Since the matrices are of $2 \times 2;2 \times 2$ dimensions,
Matrix multiplication is possible.
Notations,
$ \Rightarrow \left( {\begin{array}{*{20}{c}}
  {{a_{11}}}&{{a_{12}}} \\
  {{a_{21}}}&{{a_{22}}}
\end{array}} \right) \Leftrightarrow \left( {\begin{array}{*{20}{c}}
  { - 1}&2 \\
  3&1
\end{array}} \right)$For multiplication of matrices, we first multiply the elements of the rows of the first matrix with corresponding columns in the second matrix.
$ \Rightarrow \left( {\begin{array}{*{20}{c}}
  { - 1}&2 \\
  3&1
\end{array}} \right) \times \left( {\begin{array}{*{20}{c}}
  { - 1}&2 \\
  3&1
\end{array}} \right)$$ \Rightarrow \left( {\begin{array}{*{20}{c}}
  {( - 1 \times - 1) + (2 \times 3)}&{{a_{12}}} \\
  {{a_{21}}}&{{a_{22}}}
\end{array}} \right)$
Now, we continue this for all the elements.
$ \Rightarrow \left( {\begin{array}{*{20}{c}}
  {( - 1 \times - 1) + (2 \times 3)}&{( - 1 \times 2) + (2 \times 1)} \\
  {{a_{21}}}&{{a_{22}}}
\end{array}} \right)$$ \Rightarrow \left( {\begin{array}{*{20}{c}}
  {( - 1 \times - 1) + (2 \times 3)}&{( - 1 \times 2) + (2 \times 1)} \\
  {(3 \times - 1) + (1 \times 3)}&{(3 \times 2) + (1 \times 1)}
\end{array}} \right)$
Now, evaluate the matrix
$ \Rightarrow \left( {\begin{array}{*{20}{c}}
  {(1) + (6)}&{( - 2) + (2)} \\
  {( - 3) + (3)}&{(6) + (1)}
\end{array}} \right)$$ \Rightarrow \left( {\begin{array}{*{20}{c}}
  7&0 \\
  0&7
\end{array}} \right)$
The value of ${A^2}$ is $\left( {\begin{array}{*{20}{c}}
  7&0 \\
  0&7
\end{array}} \right)$
Now, finding the second term which is $2\;A$
$ \Rightarrow 2\left( {\begin{array}{*{20}{c}}
  { - 1}&2 \\
  3&1
\end{array}} \right)$Multiply all the values in the matrix with $2$
$ \Rightarrow \left( {\begin{array}{*{20}{c}}
  { - 1 \times 2}&{2 \times 2} \\
  {3 \times 2}&{1 \times 2}
\end{array}} \right)$$ \Rightarrow \left( {\begin{array}{*{20}{c}}
  { - 2}&4 \\
  6&2
\end{array}} \right)$
Now the third term,$3\;I$
$ \Rightarrow 3\left( {\begin{array}{*{20}{c}}
  1&0 \\
  0&1
\end{array}} \right)$$ \Rightarrow \left( {\begin{array}{*{20}{c}}
  3&0 \\
  0&3
\end{array}} \right)$
Now, put all terms together and evaluate.
$f(A) = {A^2} - 2A + 3I$
$ \Rightarrow \left( {\begin{array}{*{20}{c}}
  7&0 \\
  0&7
\end{array}} \right) - \left( {\begin{array}{*{20}{c}}
  { - 2}&4 \\
  6&2
\end{array}} \right) + \left( {\begin{array}{*{20}{c}}
  3&0 \\
  0&3
\end{array}} \right)$
We can now directly perform all the operations to get a single matrix.

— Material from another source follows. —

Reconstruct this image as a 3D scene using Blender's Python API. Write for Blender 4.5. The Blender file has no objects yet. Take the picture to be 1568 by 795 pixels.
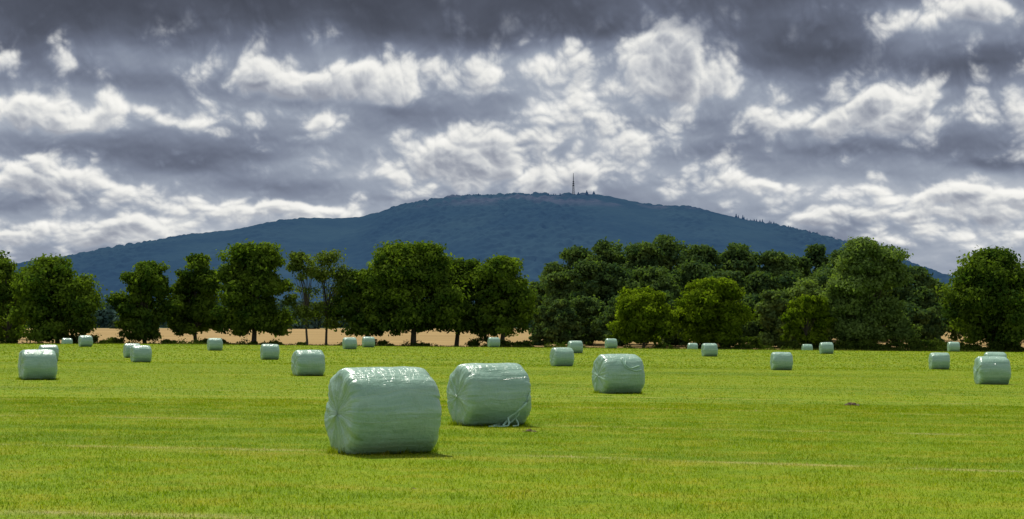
import bpy, math, random
import numpy as np
from mathutils import noise as mnoise, Vector

SEED=7
rng=np.random.default_rng(SEED)
scene=bpy.context.scene
EYE=1.7; F=2600.0; HY=508.0; CX=784.0
SUN_EL=math.radians(56); SUN_AZ=math.radians(-22)   # azimuth measured from +Y towards +X

# ------------------------------------------------------------------ helpers
def link(ob):
    scene.collection.objects.link(ob); return ob

def make_mesh(name, verts, quads, mats, midx=None, rnd=None, smooth=None, linkit=True):
    me=bpy.data.meshes.new(name)
    verts=np.asarray(verts,dtype=np.float32); quads=np.asarray(quads,dtype=np.int32)
    n=len(quads)
    me.vertices.add(len(verts)); me.vertices.foreach_set('co',verts.ravel())
    me.loops.add(n*4); me.loops.foreach_set('vertex_index',quads.ravel())
    me.polygons.add(n); me.polygons.foreach_set('loop_start',np.arange(n,dtype=np.int32)*4)
    for m in mats: me.materials.append(m)
    if midx is not None: me.polygons.foreach_set('material_index',np.asarray(midx,dtype=np.int32))
    me.update(calc_edges=True)
    if rnd is not None:
        a=me.attributes.new('rnd','FLOAT','FACE'); a.data.foreach_set('value',np.asarray(rnd,dtype=np.float32))
    if smooth is not None:
        s=np.asarray(smooth,dtype=bool) if not isinstance(smooth,bool) else np.full(n,smooth)
        me.polygons.foreach_set('use_smooth',s)
    me.validate()
    ob=bpy.data.objects.new(name,me)
    if linkit: link(ob)
    return ob

class Geo:
    def __init__(s): s.v=[];s.q=[];s.m=[];s.r=[];s.s=[];s.n=0
    def add(s,v,q,mat=0,rnd=0.5,smooth=False):
        v=np.asarray(v,dtype=np.float32).reshape(-1,3); q=np.asarray(q,dtype=np.int64).reshape(-1,4)
        s.v.append(v); s.q.append(q+s.n); s.n+=len(v)
        s.m.append(np.full(len(q),mat)); s.r.append(np.broadcast_to(rnd,(len(q),)).astype(np.float32)); s.s.append(np.full(len(q),smooth))
    def build(s,name,mats):
        return make_mesh(name,np.concatenate(s.v),np.concatenate(s.q),mats,np.concatenate(s.m),np.concatenate(s.r),np.concatenate(s.s))

def tube(geo,pts,rad,sides=7,mat=0,rnd=.5):
    pts=np.asarray(pts,float); k=len(pts); V=[]
    for i in range(k):
        t=pts[min(i+1,k-1)]-pts[max(i-1,0)]; t/=np.linalg.norm(t)+1e-9
        up=np.array([0,0,1.]) if abs(t[2])<.9 else np.array([1.,0,0])
        a=np.cross(t,up); a/=np.linalg.norm(a); b=np.cross(t,a)
        for j in range(sides):
            an=2*math.pi*j/sides
            V.append(pts[i]+rad[i]*(math.cos(an)*a+math.sin(an)*b))
    Q=[]
    for i in range(k-1):
        for j in range(sides):
            j2=(j+1)%sides
            Q.append((i*sides+j,i*sides+j2,(i+1)*sides+j2,(i+1)*sides+j))
    geo.add(V,Q,mat,rnd,True)

def unit(v): return v/(np.linalg.norm(v,axis=-1,keepdims=True)+1e-9)

def leaf_quads(geo,c,nrm,size,rnd,mat,r=rng,aspect=.7):
    n=len(c)
    nrm=unit(nrm)
    t=unit(np.cross(nrm,unit(r.normal(size=(n,3))))); b=np.cross(nrm,t)
    s=np.asarray(size).reshape(-1,1)*np.ones((n,1))
    V=np.stack([c-t*s, c+b*s*aspect*.8+t*s*.15, c+t*s, c-b*s*aspect+t*s*.1],axis=1).reshape(-1,3)
    Q=np.arange(n*4).reshape(n,4)
    geo.add(V,Q,mat,rnd,False)

# ------------------------------------------------------------------ terrain function
_ys=[-60,0,23,32,50,70,95,115,140,165,200,207,225,240,270,330,420,600,1000,2000,3000,5000,9000]
_zs=[0.0,0,0,-.07,-.19,-.36,-.55,-.6,-.5,-.38,-.2,-.2,-.65,-1.15,-1.5,-1.0,.2,2.9,4,14,25,30,20]
_g=np.arange(-60,9001,1.0); _gz=np.interp(_g,_ys,_zs)
_k=np.exp(-.5*(np.arange(-12,13)/4.0)**2); _k/=_k.sum()
_gs=np.convolve(np.pad(_gz,12,mode='edge'),_k,mode='valid')
def gz(x,y):
    x=np.asarray(x,float); y=np.asarray(y,float)
    z=np.interp(y,_g,_gs)
    fade=np.clip((480-y)/220,0,1)*np.clip((y+40)/40,0,1)
    xx=np.clip(x,-45,90)
    return z-.0095*xx*fade

# ------------------------------------------------------------------ node helpers
class NT:
    def __init__(s,nt): s.nt=nt; s.N=nt.nodes; s.L=nt.links; s.N.clear()
    def n(s,t,**kw):
        nd=s.N.new(t)
        for k,v in kw.items(): setattr(nd,k,v)
        return nd
    def _in(s,sock,v):
        if isinstance(v,bpy.types.NodeSocket): s.L.new(v,sock)
        elif v is not None: sock.default_value=v
    def math(s,op,a,b=None,c=None,clamp=False):
        nd=s.n('ShaderNodeMath',operation=op,use_clamp=clamp)
        s._in(nd.inputs[0],a); s._in(nd.inputs[1],b)
        if c is not None: s._in(nd.inputs[2],c)
        return nd.outputs[0]
    def vm(s,op,a,b=None,out=0,scale=None):
        nd=s.n('ShaderNodeVectorMath',operation=op)
        s._in(nd.inputs[0],a)
        if b is not None: s._in(nd.inputs[1],b)
        if scale is not None: s._in(nd.inputs['Scale'],scale)
        return nd.outputs[out]
    def noise(s,vec,scale,detail=3,rough=.5,dist=0,out='Fac'):
        nd=s.n('ShaderNodeTexNoise'); s._in(nd.inputs['Vector'],vec)
        nd.inputs['Scale'].default_value=scale; nd.inputs['Detail'].default_value=detail
        nd.inputs['Roughness'].default_value=rough; nd.inputs['Distortion'].default_value=dist
        return nd.outputs[out]
    def ramp(s,f,stops,interp='LINEAR'):
        nd=s.n('ShaderNodeValToRGB'); cr=nd.color_ramp; cr.interpolation=interp
        while len(cr.elements)<len(stops): cr.elements.new(.5)
        for e,(p,c) in zip(cr.elements,stops):
            e.position=p; e.color=(c[0],c[1],c[2],1) if hasattr(c,'__len__') else (c,c,c,1)
        s._in(nd.inputs[0],f); return nd.outputs[0]
    def mix(s,f,a,b,mode='MIX'):
        nd=s.n('ShaderNodeMix',data_type='RGBA',blend_type=mode)
        s._in(nd.inputs[0],f)
        for sock,v in ((nd.inputs[6],a),(nd.inputs[7],b)):
            if isinstance(v,tuple) and len(v)==3: v=(*v,1)
            s._in(sock,v)
        return nd.outputs[2]
    def maprange(s,v,a,b,c=0.,d=1.,smooth=False):
        nd=s.n('ShaderNodeMapRange'); 
        if smooth: nd.interpolation_type='SMOOTHSTEP'
        s._in(nd.inputs[0],v)
        for i,q in enumerate((a,b,c,d)): nd.inputs[i+1].default_value=q
        return nd.outputs[0]

def new_mat(name):
    m=bpy.data.materials.new(name); m.use_nodes=True
    return m,NT(m.node_tree)

# ------------------------------------------------------------------ materials
def leaf_mat(name,dark,light,trans=.3,haze=None):
    m,t=new_mat(name)
    at=t.n('ShaderNodeAttribute',attribute_name='rnd')
    pos=t.n('ShaderNodeNewGeometry').outputs['Position']
    nz=t.noise(pos,.45,2)
    f=t.math('ADD',t.math('MULTIPLY',at.outputs['Fac'],.75),t.math('MULTIPLY',t.math('SUBTRACT',nz,.5),1.1),clamp=True)
    col=t.mix(f,dark,light)
    d=t.n('ShaderNodeBsdfDiffuse'); t.L.new(col,d.inputs[0])
    tr=t.n('ShaderNodeBsdfTranslucent'); 
    tc=t.mix(1.0,col,(1.3,1.4,.5),'MULTIPLY'); t.L.new(tc,tr.inputs[0])
    mx=t.n('ShaderNodeMixShader'); mx.inputs[0].default_value=trans
    t.L.new(d.outputs[0],mx.inputs[1]); t.L.new(tr.outputs[0],mx.inputs[2])
    o=t.n('ShaderNodeOutputMaterial'); t.L.new(mx.outputs[0],o.inputs[0])
    return m

M_OAK=leaf_mat('oak_leaves',(.032,.070,.013),(.185,.26,.028),.40)
M_OAKB=leaf_mat('bright_oak_leaves',(.060,.105,.008),(.23,.31,.020),.44)
M_WIL=leaf_mat('willow_leaves',(.07,.12,.034),(.20,.28,.075),.38)
M_ASH=leaf_mat('ash_leaves',(.055,.09,.018),(.20,.26,.05),.4)
M_WOOD=leaf_mat('woodland_leaves',(.032,.068,.030),(.135,.20,.050),.35)
M_FAR=leaf_mat('far_leaves',(.026,.055,.055),(.07,.12,.09),.1)
M_HEDGE=leaf_mat('hedge_leaves',(.03,.06,.010),(.10,.14,.02),.3)

def bark():
    m,t=new_mat('bark')
    pos=t.n('ShaderNodeTexCoord').outputs['Object']
    nz=t.noise(t.vm('MULTIPLY',pos,(4,4,1)),3,4)
    col=t.ramp(nz,[(.3,(.03,.025,.018)),(.7,(.10,.085,.065))])
    b=t.n('ShaderNodeBsdfPrincipled'); t.L.new(col,b.inputs['Base Color']); b.inputs['Roughness'].default_value=.9
    o=t.n('ShaderNodeOutputMaterial'); t.L.new(b.outputs[0],o.inputs[0]); return m
M_BARK=bark()

def field_colour(t,pos):
    """grass colour of the mown field, in world metres"""
    rot=t.n('ShaderNodeVectorRotate',rotation_type='Z_AXIS'); t.L.new(pos,rot.inputs['Vector']); rot.inputs['Angle'].default_value=math.radians(11)
    p=rot.outputs[0]
    big=t.noise(t.vm('MULTIPLY',p,(.03,.09,0)),1.0,3)
    str1=t.noise(t.vm('MULTIPLY',p,(.05,.7,0)),1.0,4,.6)
    med=t.noise(t.vm('MULTIPLY',p,(1,1,0)),1.1,5,.65)
    fine=t.noise(t.vm('MULTIPLY',p,(1,1,0)),14,3,.7)
    col=t.ramp(big,[(.3,(.120,.205,.004)),(.5,(.165,.250,.005)),(.7,(.205,.275,.006))])
    col=t.mix(t.maprange(med,.46,.72,0,.7),col,(.285,.265,.016))
    col=t.mix(t.maprange(med,.46,.28,0,.5),col,(.080,.150,.004))
    col=t.mix(t.maprange(str1,.55,.72,0,.55),col,(.29,.27,.035))
    col=t.mix(t.maprange(str1,.47,.32,0,.55),col,(.092,.170,.003))
    sy=t.n('ShaderNodeSeparateXYZ'); t.L.new(p,sy.inputs[0])
    yy=t.math('ADD',sy.outputs[1],t.math('MULTIPLY',t.noise(t.vm('MULTIPLY',p,(.03,.03,0)),1,2),9))
    pp=t.math('PINGPONG',yy,4.5)
    brk=t.noise(t.vm('MULTIPLY',p,(.5,1.4,0)),1,4,.65)
    ln=t.math('MULTIPLY',t.maprange(pp,0,.34,1,0),t.maprange(brk,.42,.64,0,.8))
    col=t.mix(ln,col,(.36,.32,.12))
    return col,fine,med

def ground_mat():
    m,t=new_mat('ground_fields')
    pos=t.n('ShaderNodeNewGeometry').outputs['Position']
    sx=t.n('ShaderNodeSeparateXYZ'); t.L.new(pos,sx.inputs[0]); Y=sx.outputs[1]
    col,fine,med=field_colour(t,pos)
    col=t.mix(t.maprange(fine,.35,.7),t.mix(1.,col,(.62,.68,.6),'MULTIPLY'),t.mix(1.,col,(1.15,1.1,1.2),'MULTIPLY'))
    sn=t.noise(t.vm('MULTIPLY',pos,(.02,.15,0)),1.,4)
    gold=t.ramp(sn,[(.3,(.22,.150,.055)),(.7,(.33,.225,.09))])
    vo=t.n('ShaderNodeTexVoronoi'); t.L.new(t.vm('MULTIPLY',pos,(.003,.0022,0)),vo.inputs['Vector']); vo.inputs['Scale'].default_value=1.
    so=t.n('ShaderNodeSeparateColor'); t.L.new(vo.outputs['Color'],so.inputs[0])
    patch=t.ramp(so.outputs[0],[(0,(.05,.10,.055)),(.3,(.09,.16,.07)),(.55,(.20,.19,.12)),(.75,(.05,.09,.06)),(1,(.12,.17,.09))],'CONSTANT')  # far field colours with blue distance haze mixed in
    yy=t.math('ADD',Y,t.math('MULTIPLY',t.math('SUBTRACT',t.noise(pos,.3,2),.5),5))
    col=t.mix(t.maprange(yy,243,246),col,(.08,.10,.02))
    col=t.mix(t.maprange(yy,258,262),col,gold)
    col=t.mix(t.maprange(yy,620,624),col,patch)
    b=t.n('ShaderNodeBsdfPrincipled'); t.L.new(col,b.inputs['Base Color']); b.inputs['Roughness'].default_value=.95; b.inputs['Specular IOR Level'].default_value=.1
    bp=t.n('ShaderNodeBump'); bp.inputs['Strength'].default_value=.6; bp.inputs['Distance'].default_value=.04
    t.L.new(fine,bp.inputs['Height']); t.L.new(bp.outputs[0],b.inputs['Normal'])
    o=t.n('ShaderNodeOutputMaterial'); t.L.new(b.outputs[0],o.inputs[0]); return m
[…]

$ \Rightarrow \left( {\begin{array}{*{20}{c}}
  {(7 - ( - 2) + 3)}&{(0 - 4 + 0)} \\
  {(0 - 6 + 0)}&{(7 - 2 + 3)}
\end{array}} \right)$$ \Rightarrow \left( {\begin{array}{*{20}{c}}
  {12}&{ - 4} \\
  { - 6}&8
\end{array}} \right)$
$\therefore f(A) = {A^2} - 2A + 3 = \left( {\begin{array}{*{20}{c}}
  {12}&{ - 4} \\
  { - 6}&8
\end{array}} \right)$

Note:
Always check before multiplying any two matrices if the number of columns of the first matrix is equal to the number of rows of the second matrix. If it is not equal matrix multiplication is not possible. Whenever there is a constant in $f(x)$ function, it should be multiplied with an identity matrix to solve it with other terms.